Ronaldo was likely expecting to be treated like the all-conquering hero of soccer in Saudi Arabia. He probably thought the nation’s fans would treat him like an A-lister, staring in quiet awe at his every move. Instead, the followers of the Saudi Pro League have largely treated him like a rival player. It was patronising to expect them to do anything else. They mock Al-Nassr’s big money buy because he doesn’t play for them, as it should be. Ronaldo is not god’s gift to football.

He so sorely wants to be though, which is apparently the driving force behind the fact he is looking for a return to Europe. In truth, Ronaldo never really wanted to go anywhere else. He left United with talk of moves to Napoli and Sporting CP swirling. But the former has just won Serie A without him for the first time in three decades while his boyhood club publicly distanced themselves from the move. After the boom and bust of his Old Trafford return, the 38-year-old had begun to look like damaged goods.

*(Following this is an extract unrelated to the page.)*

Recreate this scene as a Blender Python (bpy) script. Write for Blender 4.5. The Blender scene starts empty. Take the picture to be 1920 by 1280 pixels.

Messi isn’t quite there yet. The World Cup win has added a layer of sheen to his waning days. The petty fallouts at PSG have faded into the background as the greatest player of his generation has lifted football’s ultimate prize. But Messi knows now he isn’t that Messi. They may never stop calling him the GOAT, but the “...Of All Time” part of that phrase has never been louder. 

The world belongs to Erling Haaland now. To Messi’s PSG teammate Kylian Mbappe. Victor Osimhen might be joining them soon, so too Rafael Leao. Even England’s own Jude Bellingham could have a say in the destination of future Ballon d’Ors. But for Messi and Ronaldo, one aiming for Saudi riches and the other desperate to leave the country, it’s the end. 

Nobody remembers the greats for what they do at this stage. Messi will always be immortalised holding up the World Cup, like Diego Maradona before him. His likely Saudi Pro League denouement will be no better remembered than Maradona’s mid-90s coda at Boca Juniors. George Best lives forever in United red, not Dunstable Town white. Paul Gascoigne appears on tattoos and murals wearing the Three Lions of England, not the Pilgrim yellow of Boston United. Football has a way of enshrining its heroes, no matter where they end up. They’ll live forever, but their Saudi sojourns are the clearest indication yet that the history books are exactly where Messi and Ronaldo belong.